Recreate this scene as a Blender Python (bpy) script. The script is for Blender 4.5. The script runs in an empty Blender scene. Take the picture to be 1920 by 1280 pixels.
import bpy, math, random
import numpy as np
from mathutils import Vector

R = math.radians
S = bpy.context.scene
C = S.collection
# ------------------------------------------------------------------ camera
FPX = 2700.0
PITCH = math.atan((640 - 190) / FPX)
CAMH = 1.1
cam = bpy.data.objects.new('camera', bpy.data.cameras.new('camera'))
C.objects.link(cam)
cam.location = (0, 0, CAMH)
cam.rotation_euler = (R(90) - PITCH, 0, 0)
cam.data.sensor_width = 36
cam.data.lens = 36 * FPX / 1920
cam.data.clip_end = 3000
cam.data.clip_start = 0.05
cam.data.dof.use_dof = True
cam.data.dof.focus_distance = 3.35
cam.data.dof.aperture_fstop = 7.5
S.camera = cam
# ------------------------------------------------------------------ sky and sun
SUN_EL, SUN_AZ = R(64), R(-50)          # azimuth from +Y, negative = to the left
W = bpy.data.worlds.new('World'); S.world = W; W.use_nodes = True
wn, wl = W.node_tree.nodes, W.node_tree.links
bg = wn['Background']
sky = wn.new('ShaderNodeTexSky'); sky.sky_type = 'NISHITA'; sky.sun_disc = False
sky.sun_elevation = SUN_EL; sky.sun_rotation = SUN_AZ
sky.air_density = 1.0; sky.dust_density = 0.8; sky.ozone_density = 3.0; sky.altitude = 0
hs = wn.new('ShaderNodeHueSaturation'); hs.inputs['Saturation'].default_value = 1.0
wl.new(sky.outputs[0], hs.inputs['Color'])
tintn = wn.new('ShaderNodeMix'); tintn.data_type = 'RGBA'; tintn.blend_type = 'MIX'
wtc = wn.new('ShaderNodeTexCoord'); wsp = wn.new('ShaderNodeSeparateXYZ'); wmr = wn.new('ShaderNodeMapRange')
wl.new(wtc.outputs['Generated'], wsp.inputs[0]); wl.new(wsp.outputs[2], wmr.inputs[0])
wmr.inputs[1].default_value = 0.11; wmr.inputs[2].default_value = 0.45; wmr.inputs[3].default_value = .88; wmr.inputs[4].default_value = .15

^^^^

> **TASK INSTRUCTIONS**
Copy down the material exactly as written.

> **TASK RESPONSE**
Recreate this scene as a Blender Python (bpy) script. The script is for Blender 4.5. The script runs in an empty Blender scene. Take the picture to be 1920 by 1280 pixels.
import bpy, math, random
import numpy as np
from mathutils import Vector

R = math.radians
S = bpy.context.scene
C = S.collection
# ------------------------------------------------------------------ camera
FPX = 2700.0
PITCH = math.atan((640 - 190) / FPX)
CAMH = 1.1
cam = bpy.data.objects.new('camera', bpy.data.cameras.new('camera'))
C.objects.link(cam)
cam.location = (0, 0, CAMH)
cam.rotation_euler = (R(90) - PITCH, 0, 0)
cam.data.sensor_width = 36
cam.data.lens = 36 * FPX / 1920
cam.data.clip_end = 3000
cam.data.clip_start = 0.05
cam.data.dof.use_dof = True
cam.data.dof.focus_distance = 3.35
cam.data.dof.aperture_fstop = 7.5
S.camera = cam
# ------------------------------------------------------------------ sky and sun
SUN_EL, SUN_AZ = R(64), R(-50)          # azimuth from +Y, negative = to the left
W = bpy.data.worlds.new('World'); S.world = W; W.use_nodes = True
wn, wl = W.node_tree.nodes, W.node_tree.links
bg = wn['Background']
sky = wn.new('ShaderNodeTexSky'); sky.sky_type = 'NISHITA'; sky.sun_disc = False
sky.sun_elevation = SUN_EL; sky.sun_rotation = SUN_AZ
sky.air_density = 1.0; sky.dust_density = 0.8; sky.ozone_density = 3.0; sky.altitude = 0
hs = wn.new('ShaderNodeHueSaturation'); hs.inputs['Saturation'].default_value = 1.0
wl.new(sky.outputs[0], hs.inputs['Color'])
tintn = wn.new('ShaderNodeMix'); tintn.data_type = 'RGBA'; tintn.blend_type = 'MIX'
wtc = wn.new('ShaderNodeTexCoord'); wsp = wn.new('ShaderNodeSeparateXYZ'); wmr = wn.new('ShaderNodeMapRange')
wl.new(wtc.outputs['Generated'], wsp.inputs[0]); wl.new(wsp.outputs[2], wmr.inputs[0])
wmr.inputs[1].default_value = 0.11; wmr.inputs[2].default_value = 0.45; wmr.inputs[3].default_value = .88; wmr.inputs[4].default_value = .15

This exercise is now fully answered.